Deve , ainda , considerar-se o comportamento posterior aos factos , especialmente que o arguido deixou de consumir estupefacientes , que é licenciado em Música , lecciona e trabalha no EP .
Confessou os factos e está arrependido , tem o apoio da família o que facilitará a sua ressocialização Quando for restituído à liberdade tenciona retomar a actividade de Professor de Educação Musical .
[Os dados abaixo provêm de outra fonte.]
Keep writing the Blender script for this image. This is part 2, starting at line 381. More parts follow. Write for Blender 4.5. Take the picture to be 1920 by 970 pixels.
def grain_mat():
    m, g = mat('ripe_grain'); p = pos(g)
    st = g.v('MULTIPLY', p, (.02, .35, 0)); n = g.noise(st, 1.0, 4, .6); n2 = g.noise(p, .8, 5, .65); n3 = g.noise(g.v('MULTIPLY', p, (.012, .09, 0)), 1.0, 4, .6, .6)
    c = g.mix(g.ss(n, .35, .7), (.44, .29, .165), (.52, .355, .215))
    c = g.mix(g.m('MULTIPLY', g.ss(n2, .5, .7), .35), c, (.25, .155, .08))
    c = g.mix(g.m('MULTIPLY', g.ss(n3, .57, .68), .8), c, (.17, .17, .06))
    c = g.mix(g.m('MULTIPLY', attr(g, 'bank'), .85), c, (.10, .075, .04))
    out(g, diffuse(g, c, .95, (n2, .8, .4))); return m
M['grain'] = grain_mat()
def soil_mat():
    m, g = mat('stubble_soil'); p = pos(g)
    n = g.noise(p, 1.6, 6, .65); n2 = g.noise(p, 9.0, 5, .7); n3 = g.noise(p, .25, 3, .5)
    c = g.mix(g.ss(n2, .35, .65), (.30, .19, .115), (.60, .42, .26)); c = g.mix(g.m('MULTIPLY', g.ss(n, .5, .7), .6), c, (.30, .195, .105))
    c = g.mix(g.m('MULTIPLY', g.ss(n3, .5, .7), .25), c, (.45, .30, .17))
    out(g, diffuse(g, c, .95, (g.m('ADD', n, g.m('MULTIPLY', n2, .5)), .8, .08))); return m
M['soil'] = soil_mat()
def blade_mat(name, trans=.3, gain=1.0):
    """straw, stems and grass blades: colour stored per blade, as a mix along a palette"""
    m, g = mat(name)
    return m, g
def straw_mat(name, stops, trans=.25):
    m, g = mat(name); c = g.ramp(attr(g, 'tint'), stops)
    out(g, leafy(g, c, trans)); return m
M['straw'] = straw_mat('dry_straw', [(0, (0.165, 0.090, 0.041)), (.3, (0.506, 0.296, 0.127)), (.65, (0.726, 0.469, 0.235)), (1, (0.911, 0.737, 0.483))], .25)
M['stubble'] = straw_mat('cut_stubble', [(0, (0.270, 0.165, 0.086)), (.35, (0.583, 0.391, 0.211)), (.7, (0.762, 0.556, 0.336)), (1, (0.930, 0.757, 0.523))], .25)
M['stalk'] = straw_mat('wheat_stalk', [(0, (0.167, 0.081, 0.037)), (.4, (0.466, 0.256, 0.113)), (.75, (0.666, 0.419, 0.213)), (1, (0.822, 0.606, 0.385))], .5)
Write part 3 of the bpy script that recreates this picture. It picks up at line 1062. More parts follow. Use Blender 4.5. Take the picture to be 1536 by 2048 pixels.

Deve , ainda , considerar-se o dolo eventual , por se tratar de uma culpa menos intensa , e por dever de compaixão do tribunal ponderar-se todo o contexto histórico capaz de explicar o sucedido e a atenuar a sua responsabilidade Por isso a pena não deve exceder 10 anos de prisão ., violando a decisão recorrida o disposto nos artigos 14.º , 15.º , 18.º , 147.º , 40.º, 70.º e 71.º , todos do CP , bem como o princípio " in dubi o pro re o , o art.º 32.º , da CRP , 127 e 410.º n.ºs 1 e 2 , do CPP .
Na Relação o Exm.º Procurador Geral-Adjunto pronunciou-se pela confirmação do acórdão recorrido e , neste STJ , a Exm.ª Procuradora Geral-Adjunta mostrou-se sensível à redução da pena para 11 anos de prisão .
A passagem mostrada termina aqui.